I don't say Newt is perfect, and I would run from his attention socially, but for the limited purpose of setting right this country's fiscal policy, he'd be fine.
Valerie
Take 2: This time watching the my digits who seem to have a mind of their own...
As usual, excellent commentary.
I have but one question before I'd be willing to break out the Jack Daniels, cigars, and start in on a da^^^ed uber, super-duper delegate elitist/Bilderberg rant... To whom exactly was Mitchell speaking when she was given this reinvention/restoration of the smoke filled room plan?
Valerie,
Your comment reminded me to search my bookmarks. A while back, I rooted around the intertubes searching for dater on the Newt's ethics did not meet D.C. standards event.
I found the CNN blurb on the IRS clearing Newt of the last of the ethics violations, and in print, just to supplement your link...

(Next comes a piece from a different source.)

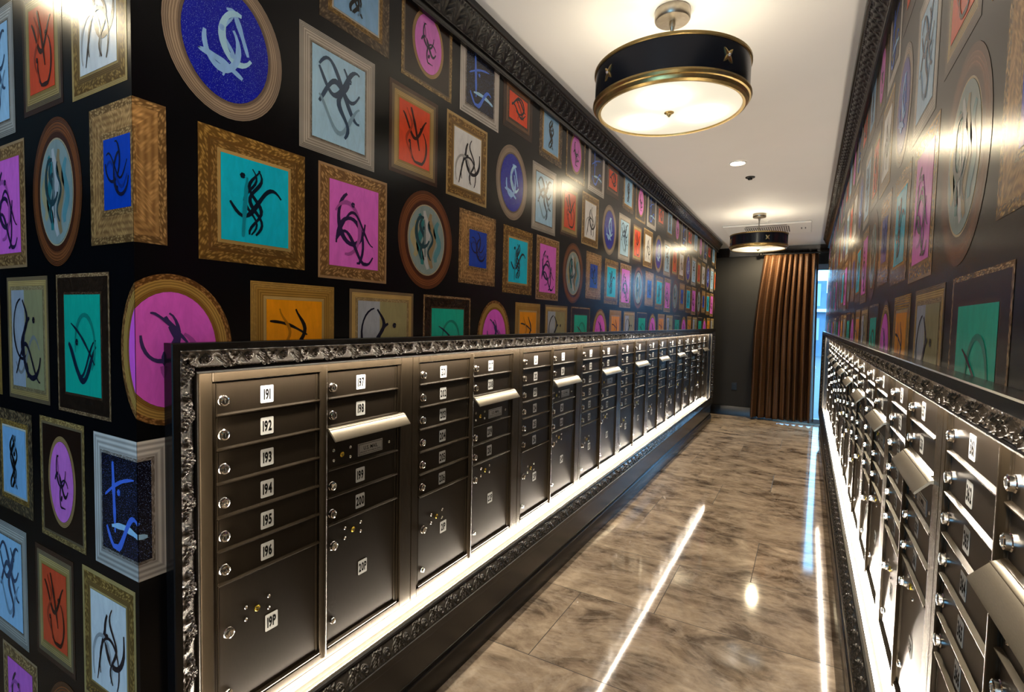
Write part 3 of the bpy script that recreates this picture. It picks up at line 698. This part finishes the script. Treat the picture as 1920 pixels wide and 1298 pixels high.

IIRC it was a witch hunt on rails.
A.B.O.
Sheesh... The head to digits comm link appears to be on the fritz again. Please allow me to insert allegations that between dater on the and Newt's ethics did not meet D.C. standards in my previous comment.
Valerie:
I read that article this morning and will be writing about it when I have more time.
One of the most interesting things on the Internet (to me at least!) is seeing how people on different sides of the political fence cover a story. That article left a LOT out :p And so does the Left - they do it all the time.
Leaving part of the facts out is a distortion. That's where the phrase "lying by omission" came from. It's not a lie per se, but it's not an accurate recounting, either.
York didn't say anything untrue, but by the same token he chose to leave a fair amount out. And that's my problem with the whole "Everyone knows Newt has baggage" argument. It reduces a complex story to a soundbyte.
Anyway, I'll let y'all know when I have time to get to this and you can tell me where you think I'm wrong :)
"I don't see the GOP dying, so much as being taken over. I believe that both parties will survive, in name if not in content, because Americans like to have two parties, and they will replace politicians who fail."
I can see it as a possibility. In this day and age, a movement can build the infrastructure needed to make a party work fairly quickly- I offer the Tea parties as evidence, even though they are not a political party, they could quickly become the core of a new, third party. Michael Medved rightly tells us that third parties are wastes of time and mostly crazy, but under the right circumstances, you could birth a legitimate third party, and it would be the death of the Republican party. I don't see it happening to the Dems, but I suppose it's also possible. History is a good guide, but when technologies change, other things change too. We may be in a new political era and not even realize the extent of it all.